In the system diagram, the PCB traces are modelled usign the INTRCONN block. The INTRCONN block can be configured in several different modes to enable a design flow methodology as more information and refinement is gathered regarding the PCB traces. In this example, the design flow is outlined by the individual folders under "User Folders" in the project tree.
1. Attenuation Mode
At early stages of design, before the layout is known, the PCB trace losses can be estimated using INTRCONN blocks with Type = Attenuator as demonstrated in "Atten_Mode_Sys Diagram".
In this mode, INTRCONN is equivalent to the RFATTEN VSS block. Equations for frequency dependent loss can be written.
2. Microstrip Line Mode
The next step in the design flow may include using Microstrip or Transmission line models. Change INTRCONN Type = Microstrip or Transmission Line. In "Microstrip_Mode_Sys_Diagram." TYPE is set to Microstrip.
In this mode, INTRCONN is equivalent to the MWO MLIN element. The Microstrip substrate definition uses the parameter MSUB in the INTRCONN block. For this example, the MSUB substrate element is in the Global Definitions.
Alternatively, INTRCONN Type can be set to Transmission Line.

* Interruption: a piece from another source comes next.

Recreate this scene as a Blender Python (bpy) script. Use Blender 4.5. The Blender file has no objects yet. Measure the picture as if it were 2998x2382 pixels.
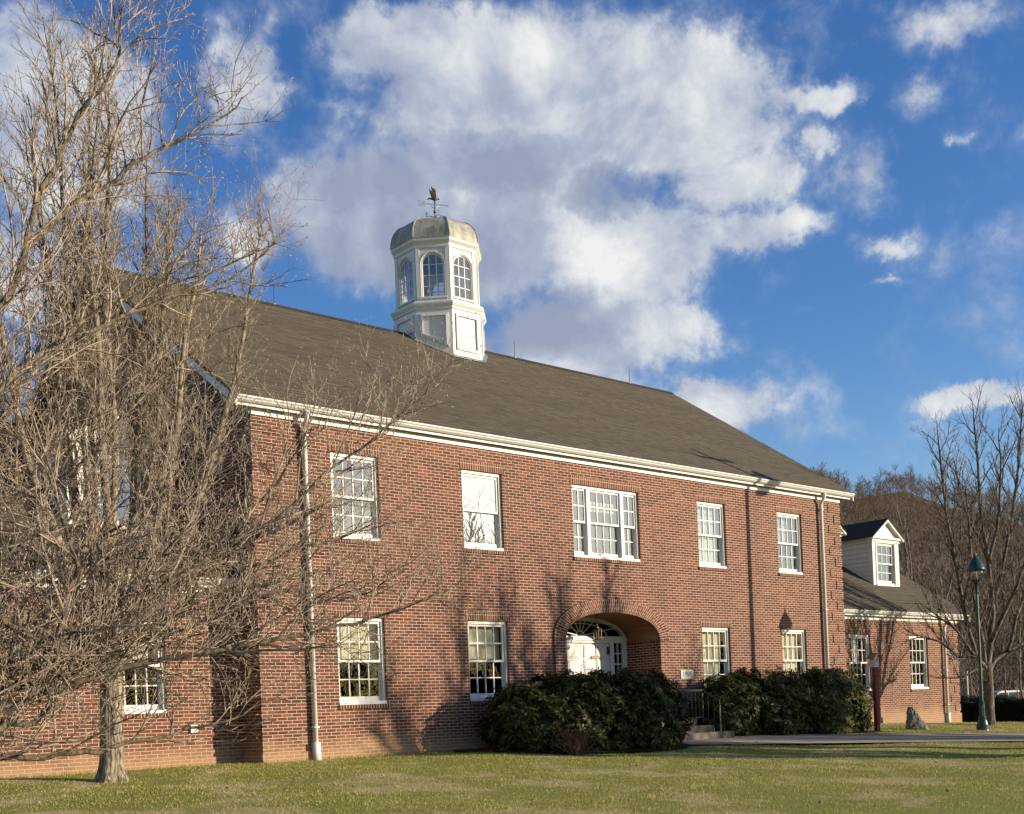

In this mode, the INTRCONN is equivalent to the MWO TLIN element.
3. Linear CoSimulation Mode
Further refinement may be to replace the microstrip MLIN model with more elaborate PCB trace models that may include bends, step in width, vias, stripline, etc. "Linear_CoSim_Mode_Sys_Diagram" shows the INTRCONN blocks set to Type = Linear co-simulation (LIN_S).
This mode is equivalent to the LIN_S VSS block where MWO co-simualtion using Circuit Schematics or Touchstone data files is used. In this example, INTRCONN is referencing the circuit schematics "IF_Transmission_Line", "LO_Transmission_Line", and "RF_Transmission_Line".
4. Coupling CoSimulation Mode
The final step in the design flow is to add coupling effects of adjacent traces. In "Coupling_CoSim_Mode_Sys_Diagram" the INTRCONN blocks are set to Type = Coupling co-simulation.
In this case, INTRCONN NET parameter points to the Touchstone data file EM Simulation Sparam File. This data file was generated from an EM simulation of the layout shown in schematic "Circuit Layout' (display the layout view of this schematic)
EM Extraction of the traces leads the EM Stucture, "EM_Circuit_Layout"
Results of the EM simulation of this structure can be stored as a Touchstone formatted data file which in this case is "EM Simulation Sparam File". The port numbers in the EM Structure correspond to the port numbers in the Touchstone data file. The INPORT and OUTPORT parameters for the INTRCONN block point to these port numbers. Now coupling between all traces are included in the simulaiton.
5. Comparison
Spectrum Compare shows the RFI spectrum between Linear CoSimulation Mode and Coupling CoSimulation Mode. The coupling effects from IF to RF and LO to RF are apparent.